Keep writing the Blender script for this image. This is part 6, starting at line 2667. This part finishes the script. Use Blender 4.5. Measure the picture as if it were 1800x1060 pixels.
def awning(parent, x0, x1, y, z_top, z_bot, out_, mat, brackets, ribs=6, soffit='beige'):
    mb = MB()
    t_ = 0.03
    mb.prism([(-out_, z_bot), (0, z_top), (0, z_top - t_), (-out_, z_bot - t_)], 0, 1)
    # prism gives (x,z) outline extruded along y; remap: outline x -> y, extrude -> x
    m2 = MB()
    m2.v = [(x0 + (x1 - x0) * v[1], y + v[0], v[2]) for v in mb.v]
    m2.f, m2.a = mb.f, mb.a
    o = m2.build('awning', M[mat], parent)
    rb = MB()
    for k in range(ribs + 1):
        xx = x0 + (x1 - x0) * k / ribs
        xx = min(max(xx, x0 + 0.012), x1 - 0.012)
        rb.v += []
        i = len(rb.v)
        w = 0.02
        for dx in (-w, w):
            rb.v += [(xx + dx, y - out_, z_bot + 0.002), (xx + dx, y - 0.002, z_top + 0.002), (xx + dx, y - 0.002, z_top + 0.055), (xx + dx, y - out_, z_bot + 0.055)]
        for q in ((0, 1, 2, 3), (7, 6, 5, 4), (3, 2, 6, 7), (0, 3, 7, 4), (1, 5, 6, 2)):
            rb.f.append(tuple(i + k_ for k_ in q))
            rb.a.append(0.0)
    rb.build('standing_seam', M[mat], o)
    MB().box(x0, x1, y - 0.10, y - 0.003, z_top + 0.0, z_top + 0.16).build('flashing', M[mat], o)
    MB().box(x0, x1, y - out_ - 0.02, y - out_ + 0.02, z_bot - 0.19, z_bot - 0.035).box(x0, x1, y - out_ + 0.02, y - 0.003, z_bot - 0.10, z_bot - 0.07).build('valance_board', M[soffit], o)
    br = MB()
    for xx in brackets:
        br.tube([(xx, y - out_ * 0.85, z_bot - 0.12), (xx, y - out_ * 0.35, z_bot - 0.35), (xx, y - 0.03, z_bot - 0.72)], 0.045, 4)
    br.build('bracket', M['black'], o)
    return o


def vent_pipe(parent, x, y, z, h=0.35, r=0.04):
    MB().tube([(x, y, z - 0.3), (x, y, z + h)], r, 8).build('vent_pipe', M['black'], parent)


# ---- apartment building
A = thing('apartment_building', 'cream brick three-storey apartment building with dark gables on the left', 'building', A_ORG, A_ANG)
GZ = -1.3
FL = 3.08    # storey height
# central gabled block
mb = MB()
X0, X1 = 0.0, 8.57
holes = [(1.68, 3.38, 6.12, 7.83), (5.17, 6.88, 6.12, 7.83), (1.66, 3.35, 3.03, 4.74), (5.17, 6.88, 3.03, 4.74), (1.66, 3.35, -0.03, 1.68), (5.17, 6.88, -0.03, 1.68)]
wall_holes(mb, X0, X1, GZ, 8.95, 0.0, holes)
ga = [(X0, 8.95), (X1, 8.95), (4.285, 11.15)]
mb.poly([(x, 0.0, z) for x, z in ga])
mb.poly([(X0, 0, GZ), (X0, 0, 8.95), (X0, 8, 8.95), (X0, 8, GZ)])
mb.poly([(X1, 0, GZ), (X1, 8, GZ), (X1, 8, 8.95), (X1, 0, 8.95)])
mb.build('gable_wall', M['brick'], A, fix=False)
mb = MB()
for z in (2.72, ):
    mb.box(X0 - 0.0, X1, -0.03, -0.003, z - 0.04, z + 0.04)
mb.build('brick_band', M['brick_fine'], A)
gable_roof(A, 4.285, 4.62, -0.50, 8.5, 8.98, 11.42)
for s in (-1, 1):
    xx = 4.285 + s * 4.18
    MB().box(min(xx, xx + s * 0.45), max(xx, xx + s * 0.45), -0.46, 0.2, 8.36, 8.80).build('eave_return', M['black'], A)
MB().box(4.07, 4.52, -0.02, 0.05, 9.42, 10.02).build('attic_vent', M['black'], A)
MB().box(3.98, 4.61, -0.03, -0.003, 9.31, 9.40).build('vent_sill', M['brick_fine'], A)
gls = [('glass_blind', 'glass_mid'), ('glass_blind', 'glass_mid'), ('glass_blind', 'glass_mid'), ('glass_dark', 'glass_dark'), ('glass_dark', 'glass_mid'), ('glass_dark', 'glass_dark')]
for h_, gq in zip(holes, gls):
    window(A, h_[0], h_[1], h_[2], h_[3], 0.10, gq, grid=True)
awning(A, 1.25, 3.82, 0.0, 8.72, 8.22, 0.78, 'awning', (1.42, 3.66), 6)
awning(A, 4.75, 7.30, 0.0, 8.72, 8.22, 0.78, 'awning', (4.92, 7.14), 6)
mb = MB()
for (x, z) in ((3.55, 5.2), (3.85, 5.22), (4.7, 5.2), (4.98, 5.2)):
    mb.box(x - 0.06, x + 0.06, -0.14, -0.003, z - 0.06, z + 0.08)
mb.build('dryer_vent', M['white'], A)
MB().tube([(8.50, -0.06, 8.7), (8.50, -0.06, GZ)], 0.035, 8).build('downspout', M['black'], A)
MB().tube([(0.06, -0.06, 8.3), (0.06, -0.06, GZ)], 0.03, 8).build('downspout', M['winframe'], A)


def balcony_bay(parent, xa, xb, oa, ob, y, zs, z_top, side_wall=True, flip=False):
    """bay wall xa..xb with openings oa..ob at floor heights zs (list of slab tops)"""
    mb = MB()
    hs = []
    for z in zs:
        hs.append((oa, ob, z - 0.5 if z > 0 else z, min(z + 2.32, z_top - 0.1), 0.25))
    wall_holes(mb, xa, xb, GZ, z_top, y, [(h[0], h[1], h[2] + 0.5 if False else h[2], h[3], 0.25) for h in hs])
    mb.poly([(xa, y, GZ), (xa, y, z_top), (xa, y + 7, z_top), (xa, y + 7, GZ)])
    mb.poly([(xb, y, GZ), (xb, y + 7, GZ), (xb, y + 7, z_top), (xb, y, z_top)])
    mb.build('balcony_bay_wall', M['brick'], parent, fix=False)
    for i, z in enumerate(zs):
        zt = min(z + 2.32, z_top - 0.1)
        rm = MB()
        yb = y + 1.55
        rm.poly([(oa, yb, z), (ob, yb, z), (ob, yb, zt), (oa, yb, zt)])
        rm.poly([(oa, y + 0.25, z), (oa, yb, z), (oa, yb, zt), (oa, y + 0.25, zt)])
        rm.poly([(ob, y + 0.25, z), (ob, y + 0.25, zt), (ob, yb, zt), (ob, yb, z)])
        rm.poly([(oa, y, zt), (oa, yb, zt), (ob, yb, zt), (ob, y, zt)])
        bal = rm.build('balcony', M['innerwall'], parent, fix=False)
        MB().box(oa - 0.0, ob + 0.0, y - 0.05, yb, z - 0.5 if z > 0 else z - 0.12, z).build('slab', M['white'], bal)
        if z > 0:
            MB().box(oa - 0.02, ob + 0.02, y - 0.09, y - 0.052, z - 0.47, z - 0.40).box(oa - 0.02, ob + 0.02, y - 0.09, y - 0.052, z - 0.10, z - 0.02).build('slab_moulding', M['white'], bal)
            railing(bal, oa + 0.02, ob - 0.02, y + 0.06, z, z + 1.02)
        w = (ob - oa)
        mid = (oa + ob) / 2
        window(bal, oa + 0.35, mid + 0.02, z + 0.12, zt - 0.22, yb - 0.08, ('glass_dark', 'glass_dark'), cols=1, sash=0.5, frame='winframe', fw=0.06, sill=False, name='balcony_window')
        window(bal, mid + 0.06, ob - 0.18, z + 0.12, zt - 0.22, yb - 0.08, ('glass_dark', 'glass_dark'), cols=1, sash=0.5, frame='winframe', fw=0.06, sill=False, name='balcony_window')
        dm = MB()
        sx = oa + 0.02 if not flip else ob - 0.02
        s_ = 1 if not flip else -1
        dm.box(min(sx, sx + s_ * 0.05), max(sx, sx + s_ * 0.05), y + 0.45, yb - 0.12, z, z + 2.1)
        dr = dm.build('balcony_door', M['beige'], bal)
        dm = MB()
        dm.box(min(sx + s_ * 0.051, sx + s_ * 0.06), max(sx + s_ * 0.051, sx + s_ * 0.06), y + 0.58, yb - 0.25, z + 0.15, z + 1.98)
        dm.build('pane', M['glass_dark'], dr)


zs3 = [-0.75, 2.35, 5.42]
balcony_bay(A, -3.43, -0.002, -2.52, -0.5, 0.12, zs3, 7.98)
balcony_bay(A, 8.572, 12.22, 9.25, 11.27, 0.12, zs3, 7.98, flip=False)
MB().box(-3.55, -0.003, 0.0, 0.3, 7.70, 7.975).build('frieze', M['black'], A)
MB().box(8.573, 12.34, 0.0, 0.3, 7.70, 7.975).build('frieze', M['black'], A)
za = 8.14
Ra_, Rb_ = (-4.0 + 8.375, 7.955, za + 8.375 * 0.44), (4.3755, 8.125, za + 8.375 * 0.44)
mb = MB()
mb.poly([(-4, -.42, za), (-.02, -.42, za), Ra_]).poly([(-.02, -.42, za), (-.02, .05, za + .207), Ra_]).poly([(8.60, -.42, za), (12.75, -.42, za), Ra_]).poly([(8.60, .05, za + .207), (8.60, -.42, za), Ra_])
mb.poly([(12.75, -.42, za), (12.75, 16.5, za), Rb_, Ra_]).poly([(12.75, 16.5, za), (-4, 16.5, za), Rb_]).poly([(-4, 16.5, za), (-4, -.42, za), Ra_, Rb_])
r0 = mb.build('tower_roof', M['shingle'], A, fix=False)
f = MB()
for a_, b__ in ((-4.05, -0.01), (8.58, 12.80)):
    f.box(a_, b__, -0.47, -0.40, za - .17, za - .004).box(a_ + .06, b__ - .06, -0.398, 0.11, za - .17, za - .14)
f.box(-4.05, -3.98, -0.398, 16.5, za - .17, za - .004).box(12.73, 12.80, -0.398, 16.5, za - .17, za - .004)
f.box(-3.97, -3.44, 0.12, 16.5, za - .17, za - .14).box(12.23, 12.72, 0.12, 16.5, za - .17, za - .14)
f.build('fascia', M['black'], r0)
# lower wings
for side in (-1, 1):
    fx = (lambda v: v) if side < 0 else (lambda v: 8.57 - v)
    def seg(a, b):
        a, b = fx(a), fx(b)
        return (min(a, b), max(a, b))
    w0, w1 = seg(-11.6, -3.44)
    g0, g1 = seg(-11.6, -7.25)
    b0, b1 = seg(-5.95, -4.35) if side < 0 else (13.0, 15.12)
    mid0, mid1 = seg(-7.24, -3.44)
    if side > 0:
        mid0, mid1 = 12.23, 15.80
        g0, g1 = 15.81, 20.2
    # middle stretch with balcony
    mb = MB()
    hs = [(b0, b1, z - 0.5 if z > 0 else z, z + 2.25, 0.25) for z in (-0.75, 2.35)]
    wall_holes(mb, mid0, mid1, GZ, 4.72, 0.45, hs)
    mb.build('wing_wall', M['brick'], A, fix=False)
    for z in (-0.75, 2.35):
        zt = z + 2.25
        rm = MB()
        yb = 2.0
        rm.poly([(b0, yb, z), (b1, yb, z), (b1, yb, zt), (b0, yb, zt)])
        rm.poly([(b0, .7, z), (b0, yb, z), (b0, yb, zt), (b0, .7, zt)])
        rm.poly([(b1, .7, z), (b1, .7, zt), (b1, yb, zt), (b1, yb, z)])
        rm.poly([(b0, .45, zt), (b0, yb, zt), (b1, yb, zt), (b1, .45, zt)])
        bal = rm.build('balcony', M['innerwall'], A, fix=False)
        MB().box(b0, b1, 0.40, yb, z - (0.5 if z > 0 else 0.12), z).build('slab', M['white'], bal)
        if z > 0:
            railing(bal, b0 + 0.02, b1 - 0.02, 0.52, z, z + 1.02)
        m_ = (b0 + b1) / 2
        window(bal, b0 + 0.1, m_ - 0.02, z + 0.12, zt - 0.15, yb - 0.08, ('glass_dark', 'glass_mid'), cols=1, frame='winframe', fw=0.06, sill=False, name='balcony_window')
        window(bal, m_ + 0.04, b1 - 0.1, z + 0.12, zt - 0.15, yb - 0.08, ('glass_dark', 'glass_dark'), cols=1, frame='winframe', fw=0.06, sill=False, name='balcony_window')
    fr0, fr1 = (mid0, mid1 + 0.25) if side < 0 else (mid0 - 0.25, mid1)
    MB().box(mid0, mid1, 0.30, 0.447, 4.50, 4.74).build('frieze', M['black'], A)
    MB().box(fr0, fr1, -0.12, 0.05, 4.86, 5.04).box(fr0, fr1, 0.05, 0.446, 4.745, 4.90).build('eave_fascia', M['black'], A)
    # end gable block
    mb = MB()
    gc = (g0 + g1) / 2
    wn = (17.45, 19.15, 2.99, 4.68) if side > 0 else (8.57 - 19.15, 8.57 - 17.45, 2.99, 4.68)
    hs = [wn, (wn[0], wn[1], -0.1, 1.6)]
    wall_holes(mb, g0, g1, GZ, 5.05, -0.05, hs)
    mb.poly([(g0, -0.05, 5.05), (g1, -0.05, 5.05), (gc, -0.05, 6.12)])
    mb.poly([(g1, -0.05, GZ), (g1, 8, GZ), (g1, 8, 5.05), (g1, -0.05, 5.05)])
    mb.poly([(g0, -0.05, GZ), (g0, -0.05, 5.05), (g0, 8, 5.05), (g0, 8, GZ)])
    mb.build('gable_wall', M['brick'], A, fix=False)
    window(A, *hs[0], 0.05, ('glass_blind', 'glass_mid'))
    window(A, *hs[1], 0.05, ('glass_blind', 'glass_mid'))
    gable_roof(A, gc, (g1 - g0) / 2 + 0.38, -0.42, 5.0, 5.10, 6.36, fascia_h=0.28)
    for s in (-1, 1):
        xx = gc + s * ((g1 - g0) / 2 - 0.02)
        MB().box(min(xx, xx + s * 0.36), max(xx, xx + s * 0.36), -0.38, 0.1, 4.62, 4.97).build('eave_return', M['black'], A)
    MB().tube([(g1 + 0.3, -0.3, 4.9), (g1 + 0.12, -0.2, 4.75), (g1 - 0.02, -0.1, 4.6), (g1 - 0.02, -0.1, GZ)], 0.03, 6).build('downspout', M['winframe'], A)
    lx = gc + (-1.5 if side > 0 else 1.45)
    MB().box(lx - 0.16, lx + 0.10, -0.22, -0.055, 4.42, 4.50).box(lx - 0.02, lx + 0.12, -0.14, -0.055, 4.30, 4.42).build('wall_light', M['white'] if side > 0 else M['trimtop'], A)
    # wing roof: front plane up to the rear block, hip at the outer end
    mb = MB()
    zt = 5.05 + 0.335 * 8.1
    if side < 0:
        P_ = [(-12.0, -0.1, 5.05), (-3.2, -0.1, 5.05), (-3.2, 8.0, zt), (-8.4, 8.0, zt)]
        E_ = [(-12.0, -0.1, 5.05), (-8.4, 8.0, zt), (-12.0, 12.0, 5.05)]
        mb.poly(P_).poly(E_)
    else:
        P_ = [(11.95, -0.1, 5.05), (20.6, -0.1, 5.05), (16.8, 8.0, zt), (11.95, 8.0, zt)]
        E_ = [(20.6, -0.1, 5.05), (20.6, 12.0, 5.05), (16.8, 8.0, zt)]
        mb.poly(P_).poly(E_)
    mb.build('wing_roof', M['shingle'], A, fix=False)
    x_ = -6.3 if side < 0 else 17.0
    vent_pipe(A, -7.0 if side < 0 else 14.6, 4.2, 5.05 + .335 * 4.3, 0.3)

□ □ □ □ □

### Instruction
From the listing above, collect each line in which the string "parent" appears.

### Exercise result
def awning(parent, x0, x1, y, z_top, z_bot, out_, mat, brackets, ribs=6, soffit='beige'):
    o = m2.build('awning', M[mat], parent)
def vent_pipe(parent, x, y, z, h=0.35, r=0.04):
    MB().tube([(x, y, z - 0.3), (x, y, z + h)], r, 8).build('vent_pipe', M['black'], parent)
def balcony_bay(parent, xa, xb, oa, ob, y, zs, z_top, side_wall=True, flip=False):
    mb.build('balcony_bay_wall', M['brick'], parent, fix=False)
        bal = rm.build('balcony', M['innerwall'], parent, fix=False)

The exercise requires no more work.